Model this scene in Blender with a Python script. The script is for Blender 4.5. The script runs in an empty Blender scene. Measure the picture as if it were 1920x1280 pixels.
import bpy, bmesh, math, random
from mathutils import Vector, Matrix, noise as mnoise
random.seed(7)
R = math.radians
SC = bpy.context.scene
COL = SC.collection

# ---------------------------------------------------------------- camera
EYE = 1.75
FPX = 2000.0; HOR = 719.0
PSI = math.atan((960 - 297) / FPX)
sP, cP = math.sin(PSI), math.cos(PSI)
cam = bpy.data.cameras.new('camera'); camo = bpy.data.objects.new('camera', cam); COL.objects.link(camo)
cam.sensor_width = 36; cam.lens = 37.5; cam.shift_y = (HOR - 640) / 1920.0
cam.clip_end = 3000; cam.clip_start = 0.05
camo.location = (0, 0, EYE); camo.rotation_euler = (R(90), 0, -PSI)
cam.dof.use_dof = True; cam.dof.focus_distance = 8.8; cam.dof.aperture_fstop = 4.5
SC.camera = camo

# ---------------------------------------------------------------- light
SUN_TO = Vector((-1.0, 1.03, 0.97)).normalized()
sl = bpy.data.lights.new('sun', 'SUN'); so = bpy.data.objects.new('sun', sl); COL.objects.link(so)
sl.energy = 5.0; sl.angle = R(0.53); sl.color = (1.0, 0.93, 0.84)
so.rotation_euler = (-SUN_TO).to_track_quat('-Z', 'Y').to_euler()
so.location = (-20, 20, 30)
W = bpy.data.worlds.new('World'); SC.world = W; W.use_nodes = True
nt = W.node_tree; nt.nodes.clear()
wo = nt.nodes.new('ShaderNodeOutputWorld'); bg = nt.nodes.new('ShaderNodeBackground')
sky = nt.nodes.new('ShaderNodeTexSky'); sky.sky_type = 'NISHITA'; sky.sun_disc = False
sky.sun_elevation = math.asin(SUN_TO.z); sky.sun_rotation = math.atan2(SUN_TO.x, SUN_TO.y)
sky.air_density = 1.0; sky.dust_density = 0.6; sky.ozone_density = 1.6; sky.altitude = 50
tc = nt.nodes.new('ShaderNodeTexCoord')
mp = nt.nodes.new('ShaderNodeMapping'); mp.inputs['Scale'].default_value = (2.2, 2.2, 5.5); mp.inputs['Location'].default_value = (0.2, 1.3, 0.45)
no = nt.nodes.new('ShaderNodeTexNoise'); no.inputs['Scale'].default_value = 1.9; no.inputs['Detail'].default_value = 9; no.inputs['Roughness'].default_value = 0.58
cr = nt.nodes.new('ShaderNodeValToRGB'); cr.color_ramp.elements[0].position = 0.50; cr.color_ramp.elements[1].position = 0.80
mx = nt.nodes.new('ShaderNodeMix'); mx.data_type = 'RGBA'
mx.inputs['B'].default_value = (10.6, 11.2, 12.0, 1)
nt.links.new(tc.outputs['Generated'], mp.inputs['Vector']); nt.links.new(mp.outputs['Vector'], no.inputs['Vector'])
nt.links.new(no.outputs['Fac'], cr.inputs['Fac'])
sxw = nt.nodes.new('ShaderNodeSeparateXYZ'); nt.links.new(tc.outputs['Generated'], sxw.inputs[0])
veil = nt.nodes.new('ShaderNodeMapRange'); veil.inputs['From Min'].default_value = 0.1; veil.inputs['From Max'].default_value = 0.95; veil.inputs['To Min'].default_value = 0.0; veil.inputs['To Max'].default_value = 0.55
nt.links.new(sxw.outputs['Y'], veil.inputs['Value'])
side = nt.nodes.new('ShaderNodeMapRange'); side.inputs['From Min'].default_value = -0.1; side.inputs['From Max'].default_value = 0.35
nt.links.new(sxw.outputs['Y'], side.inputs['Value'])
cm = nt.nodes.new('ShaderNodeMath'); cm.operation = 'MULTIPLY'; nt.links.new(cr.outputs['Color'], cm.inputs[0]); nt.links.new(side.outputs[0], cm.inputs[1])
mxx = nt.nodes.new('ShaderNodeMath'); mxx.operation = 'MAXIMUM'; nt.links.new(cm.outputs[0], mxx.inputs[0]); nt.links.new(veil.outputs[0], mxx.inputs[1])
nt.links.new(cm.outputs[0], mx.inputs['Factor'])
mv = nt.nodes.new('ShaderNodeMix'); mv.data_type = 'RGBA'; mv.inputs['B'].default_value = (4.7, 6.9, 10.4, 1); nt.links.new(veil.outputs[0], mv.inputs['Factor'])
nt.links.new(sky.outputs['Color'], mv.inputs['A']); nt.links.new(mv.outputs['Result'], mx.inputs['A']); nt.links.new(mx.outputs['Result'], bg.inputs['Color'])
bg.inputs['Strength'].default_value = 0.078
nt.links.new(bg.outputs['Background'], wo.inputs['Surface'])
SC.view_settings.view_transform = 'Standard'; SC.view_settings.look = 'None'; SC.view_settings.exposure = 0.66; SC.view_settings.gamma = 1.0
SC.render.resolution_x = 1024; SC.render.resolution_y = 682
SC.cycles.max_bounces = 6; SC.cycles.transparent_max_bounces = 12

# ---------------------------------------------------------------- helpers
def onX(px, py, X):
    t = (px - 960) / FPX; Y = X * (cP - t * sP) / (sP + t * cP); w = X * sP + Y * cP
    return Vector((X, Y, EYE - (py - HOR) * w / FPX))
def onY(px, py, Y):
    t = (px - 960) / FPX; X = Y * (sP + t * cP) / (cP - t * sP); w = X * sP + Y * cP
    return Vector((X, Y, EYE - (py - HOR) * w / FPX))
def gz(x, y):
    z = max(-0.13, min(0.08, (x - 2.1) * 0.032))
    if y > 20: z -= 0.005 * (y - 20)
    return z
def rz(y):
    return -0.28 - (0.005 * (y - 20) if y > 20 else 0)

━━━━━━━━

Goal of the exercise =
Return nothing but the lines from the start of the listing above through the line containing "SC.camera = camo", exactly as given.

Finished answer =
Model this scene in Blender with a Python script. The script is for Blender 4.5. The script runs in an empty Blender scene. Measure the picture as if it were 1920x1280 pixels.
import bpy, bmesh, math, random
from mathutils import Vector, Matrix, noise as mnoise
random.seed(7)
R = math.radians
SC = bpy.context.scene
COL = SC.collection

# ---------------------------------------------------------------- camera
EYE = 1.75
FPX = 2000.0; HOR = 719.0
PSI = math.atan((960 - 297) / FPX)
sP, cP = math.sin(PSI), math.cos(PSI)
cam = bpy.data.cameras.new('camera'); camo = bpy.data.objects.new('camera', cam); COL.objects.link(camo)
cam.sensor_width = 36; cam.lens = 37.5; cam.shift_y = (HOR - 640) / 1920.0
cam.clip_end = 3000; cam.clip_start = 0.05
camo.location = (0, 0, EYE); camo.rotation_euler = (R(90), 0, -PSI)
cam.dof.use_dof = True; cam.dof.focus_distance = 8.8; cam.dof.aperture_fstop = 4.5
SC.camera = camo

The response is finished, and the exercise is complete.